■ Work required
Extract the complete data exactly as given.

===== Stored data =====

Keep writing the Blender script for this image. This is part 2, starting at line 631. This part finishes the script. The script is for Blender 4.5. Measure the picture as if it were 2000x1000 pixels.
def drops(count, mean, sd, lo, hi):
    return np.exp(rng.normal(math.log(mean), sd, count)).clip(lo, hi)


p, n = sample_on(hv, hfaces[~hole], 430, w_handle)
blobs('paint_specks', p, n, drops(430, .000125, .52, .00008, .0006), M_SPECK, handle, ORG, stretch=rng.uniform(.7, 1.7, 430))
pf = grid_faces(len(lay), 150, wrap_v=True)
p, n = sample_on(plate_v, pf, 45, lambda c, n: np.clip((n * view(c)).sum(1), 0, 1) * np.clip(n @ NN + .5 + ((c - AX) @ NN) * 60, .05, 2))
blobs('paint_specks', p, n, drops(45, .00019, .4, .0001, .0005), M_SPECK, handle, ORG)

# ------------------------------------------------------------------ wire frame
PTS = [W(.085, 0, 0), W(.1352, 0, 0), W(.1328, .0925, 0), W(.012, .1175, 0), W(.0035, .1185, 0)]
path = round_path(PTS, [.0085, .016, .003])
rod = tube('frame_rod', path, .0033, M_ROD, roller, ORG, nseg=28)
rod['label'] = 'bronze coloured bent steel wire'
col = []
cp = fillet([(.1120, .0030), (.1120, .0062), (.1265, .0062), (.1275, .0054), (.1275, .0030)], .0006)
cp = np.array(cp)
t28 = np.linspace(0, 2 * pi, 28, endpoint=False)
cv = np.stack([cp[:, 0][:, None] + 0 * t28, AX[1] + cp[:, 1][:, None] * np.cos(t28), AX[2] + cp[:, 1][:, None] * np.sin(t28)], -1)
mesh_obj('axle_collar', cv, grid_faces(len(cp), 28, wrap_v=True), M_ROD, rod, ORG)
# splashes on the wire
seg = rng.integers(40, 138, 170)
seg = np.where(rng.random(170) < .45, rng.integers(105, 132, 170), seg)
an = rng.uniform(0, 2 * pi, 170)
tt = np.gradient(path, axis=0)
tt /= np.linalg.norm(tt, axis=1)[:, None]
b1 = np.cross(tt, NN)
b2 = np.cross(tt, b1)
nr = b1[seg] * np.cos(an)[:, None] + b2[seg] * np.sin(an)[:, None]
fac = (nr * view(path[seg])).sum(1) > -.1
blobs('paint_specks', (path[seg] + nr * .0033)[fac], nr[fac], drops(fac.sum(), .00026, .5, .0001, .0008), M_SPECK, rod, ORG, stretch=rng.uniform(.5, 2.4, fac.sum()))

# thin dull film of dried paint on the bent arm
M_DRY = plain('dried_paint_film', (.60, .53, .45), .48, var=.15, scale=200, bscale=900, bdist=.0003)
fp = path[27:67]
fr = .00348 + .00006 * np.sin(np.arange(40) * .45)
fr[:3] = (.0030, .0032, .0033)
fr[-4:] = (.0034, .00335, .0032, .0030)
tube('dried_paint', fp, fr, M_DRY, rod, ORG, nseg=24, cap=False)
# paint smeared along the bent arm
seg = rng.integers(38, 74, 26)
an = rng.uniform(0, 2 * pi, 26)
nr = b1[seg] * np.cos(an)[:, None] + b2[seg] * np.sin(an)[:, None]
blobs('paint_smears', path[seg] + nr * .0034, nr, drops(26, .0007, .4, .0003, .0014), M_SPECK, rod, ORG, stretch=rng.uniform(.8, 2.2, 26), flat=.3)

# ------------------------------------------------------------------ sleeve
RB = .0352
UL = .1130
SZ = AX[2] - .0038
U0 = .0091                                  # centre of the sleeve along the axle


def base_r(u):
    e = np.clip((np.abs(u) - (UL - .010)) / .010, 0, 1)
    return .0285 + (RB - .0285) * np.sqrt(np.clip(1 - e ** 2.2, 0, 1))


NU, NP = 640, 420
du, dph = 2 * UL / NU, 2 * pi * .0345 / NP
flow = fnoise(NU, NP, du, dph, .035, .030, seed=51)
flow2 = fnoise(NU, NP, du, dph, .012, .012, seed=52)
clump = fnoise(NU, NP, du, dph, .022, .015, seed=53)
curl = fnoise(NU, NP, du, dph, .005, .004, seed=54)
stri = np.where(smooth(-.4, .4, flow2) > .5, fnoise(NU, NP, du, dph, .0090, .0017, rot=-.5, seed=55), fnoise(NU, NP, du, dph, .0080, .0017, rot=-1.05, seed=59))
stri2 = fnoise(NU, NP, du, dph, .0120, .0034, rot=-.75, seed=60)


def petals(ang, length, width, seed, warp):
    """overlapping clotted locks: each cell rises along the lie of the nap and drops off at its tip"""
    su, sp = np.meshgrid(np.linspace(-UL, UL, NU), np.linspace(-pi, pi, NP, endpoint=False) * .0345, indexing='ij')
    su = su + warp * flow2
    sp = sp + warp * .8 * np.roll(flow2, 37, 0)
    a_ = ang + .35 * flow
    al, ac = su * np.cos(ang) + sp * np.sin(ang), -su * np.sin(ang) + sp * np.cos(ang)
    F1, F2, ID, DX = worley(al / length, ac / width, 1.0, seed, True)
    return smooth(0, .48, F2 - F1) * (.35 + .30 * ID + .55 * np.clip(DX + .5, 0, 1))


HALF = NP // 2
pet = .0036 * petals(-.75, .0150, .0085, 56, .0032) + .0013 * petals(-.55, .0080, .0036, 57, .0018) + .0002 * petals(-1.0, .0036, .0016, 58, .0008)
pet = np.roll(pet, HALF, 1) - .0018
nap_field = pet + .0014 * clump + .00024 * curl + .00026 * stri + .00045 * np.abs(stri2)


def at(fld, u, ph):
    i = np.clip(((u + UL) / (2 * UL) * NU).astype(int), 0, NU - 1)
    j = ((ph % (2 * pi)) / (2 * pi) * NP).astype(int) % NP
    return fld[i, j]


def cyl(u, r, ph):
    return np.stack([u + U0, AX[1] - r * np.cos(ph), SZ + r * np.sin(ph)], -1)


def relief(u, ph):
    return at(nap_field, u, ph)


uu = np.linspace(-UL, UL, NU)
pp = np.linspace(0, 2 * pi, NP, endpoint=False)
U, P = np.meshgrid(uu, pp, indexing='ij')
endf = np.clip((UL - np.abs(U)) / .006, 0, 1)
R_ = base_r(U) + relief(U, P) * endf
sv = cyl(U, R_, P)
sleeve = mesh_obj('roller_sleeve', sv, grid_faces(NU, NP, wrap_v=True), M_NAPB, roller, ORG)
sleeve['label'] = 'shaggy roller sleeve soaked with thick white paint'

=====

■ Answer to the task
Keep writing the Blender script for this image. This is part 2, starting at line 631. This part finishes the script. The script is for Blender 4.5. Measure the picture as if it were 2000x1000 pixels.
def drops(count, mean, sd, lo, hi):
    return np.exp(rng.normal(math.log(mean), sd, count)).clip(lo, hi)


p, n = sample_on(hv, hfaces[~hole], 430, w_handle)
blobs('paint_specks', p, n, drops(430, .000125, .52, .00008, .0006), M_SPECK, handle, ORG, stretch=rng.uniform(.7, 1.7, 430))
pf = grid_faces(len(lay), 150, wrap_v=True)
p, n = sample_on(plate_v, pf, 45, lambda c, n: np.clip((n * view(c)).sum(1), 0, 1) * np.clip(n @ NN + .5 + ((c - AX) @ NN) * 60, .05, 2))
blobs('paint_specks', p, n, drops(45, .00019, .4, .0001, .0005), M_SPECK, handle, ORG)

# ------------------------------------------------------------------ wire frame
PTS = [W(.085, 0, 0), W(.1352, 0, 0), W(.1328, .0925, 0), W(.012, .1175, 0), W(.0035, .1185, 0)]
path = round_path(PTS, [.0085, .016, .003])
rod = tube('frame_rod', path, .0033, M_ROD, roller, ORG, nseg=28)
rod['label'] = 'bronze coloured bent steel wire'
col = []
cp = fillet([(.1120, .0030), (.1120, .0062), (.1265, .0062), (.1275, .0054), (.1275, .0030)], .0006)
cp = np.array(cp)
t28 = np.linspace(0, 2 * pi, 28, endpoint=False)
cv = np.stack([cp[:, 0][:, None] + 0 * t28, AX[1] + cp[:, 1][:, None] * np.cos(t28), AX[2] + cp[:, 1][:, None] * np.sin(t28)], -1)
mesh_obj('axle_collar', cv, grid_faces(len(cp), 28, wrap_v=True), M_ROD, rod, ORG)
# splashes on the wire
seg = rng.integers(40, 138, 170)
seg = np.where(rng.random(170) < .45, rng.integers(105, 132, 170), seg)
an = rng.uniform(0, 2 * pi, 170)
tt = np.gradient(path, axis=0)
tt /= np.linalg.norm(tt, axis=1)[:, None]
b1 = np.cross(tt, NN)
b2 = np.cross(tt, b1)
nr = b1[seg] * np.cos(an)[:, None] + b2[seg] * np.sin(an)[:, None]
fac = (nr * view(path[seg])).sum(1) > -.1
blobs('paint_specks', (path[seg] + nr * .0033)[fac], nr[fac], drops(fac.sum(), .00026, .5, .0001, .0008), M_SPECK, rod, ORG, stretch=rng.uniform(.5, 2.4, fac.sum()))

# thin dull film of dried paint on the bent arm
M_DRY = plain('dried_paint_film', (.60, .53, .45), .48, var=.15, scale=200, bscale=900, bdist=.0003)
fp = path[27:67]
fr = .00348 + .00006 * np.sin(np.arange(40) * .45)
fr[:3] = (.0030, .0032, .0033)
fr[-4:] = (.0034, .00335, .0032, .0030)
tube('dried_paint', fp, fr, M_DRY, rod, ORG, nseg=24, cap=False)
# paint smeared along the bent arm
seg = rng.integers(38, 74, 26)
an = rng.uniform(0, 2 * pi, 26)
nr = b1[seg] * np.cos(an)[:, None] + b2[seg] * np.sin(an)[:, None]
blobs('paint_smears', path[seg] + nr * .0034, nr, drops(26, .0007, .4, .0003, .0014), M_SPECK, rod, ORG, stretch=rng.uniform(.8, 2.2, 26), flat=.3)

# ------------------------------------------------------------------ sleeve
RB = .0352
UL = .1130
SZ = AX[2] - .0038
U0 = .0091                                  # centre of the sleeve along the axle


def base_r(u):
    e = np.clip((np.abs(u) - (UL - .010)) / .010, 0, 1)
    return .0285 + (RB - .0285) * np.sqrt(np.clip(1 - e ** 2.2, 0, 1))


NU, NP = 640, 420
du, dph = 2 * UL / NU, 2 * pi * .0345 / NP
flow = fnoise(NU, NP, du, dph, .035, .030, seed=51)
flow2 = fnoise(NU, NP, du, dph, .012, .012, seed=52)
clump = fnoise(NU, NP, du, dph, .022, .015, seed=53)
curl = fnoise(NU, NP, du, dph, .005, .004, seed=54)
stri = np.where(smooth(-.4, .4, flow2) > .5, fnoise(NU, NP, du, dph, .0090, .0017, rot=-.5, seed=55), fnoise(NU, NP, du, dph, .0080, .0017, rot=-1.05, seed=59))
stri2 = fnoise(NU, NP, du, dph, .0120, .0034, rot=-.75, seed=60)


def petals(ang, length, width, seed, warp):
    """overlapping clotted locks: each cell rises along the lie of the nap and drops off at its tip"""
    su, sp = np.meshgrid(np.linspace(-UL, UL, NU), np.linspace(-pi, pi, NP, endpoint=False) * .0345, indexing='ij')
    su = su + warp * flow2
    sp = sp + warp * .8 * np.roll(flow2, 37, 0)
    a_ = ang + .35 * flow
    al, ac = su * np.cos(ang) + sp * np.sin(ang), -su * np.sin(ang) + sp * np.cos(ang)
    F1, F2, ID, DX = worley(al / length, ac / width, 1.0, seed, True)
    return smooth(0, .48, F2 - F1) * (.35 + .30 * ID + .55 * np.clip(DX + .5, 0, 1))


HALF = NP // 2
pet = .0036 * petals(-.75, .0150, .0085, 56, .0032) + .0013 * petals(-.55, .0080, .0036, 57, .0018) + .0002 * petals(-1.0, .0036, .0016, 58, .0008)
pet = np.roll(pet, HALF, 1) - .0018
nap_field = pet + .0014 * clump + .00024 * curl + .00026 * stri + .00045 * np.abs(stri2)


def at(fld, u, ph):
    i = np.clip(((u + UL) / (2 * UL) * NU).astype(int), 0, NU - 1)
    j = ((ph % (2 * pi)) / (2 * pi) * NP).astype(int) % NP
    return fld[i, j]


def cyl(u, r, ph):
    return np.stack([u + U0, AX[1] - r * np.cos(ph), SZ + r * np.sin(ph)], -1)


def relief(u, ph):
    return at(nap_field, u, ph)


uu = np.linspace(-UL, UL, NU)
pp = np.linspace(0, 2 * pi, NP, endpoint=False)
U, P = np.meshgrid(uu, pp, indexing='ij')
endf = np.clip((UL - np.abs(U)) / .006, 0, 1)
R_ = base_r(U) + relief(U, P) * endf
sv = cyl(U, R_, P)
sleeve = mesh_obj('roller_sleeve', sv, grid_faces(NU, NP, wrap_v=True), M_NAPB, roller, ORG)
sleeve['label'] = 'shaggy roller sleeve soaked with thick white paint'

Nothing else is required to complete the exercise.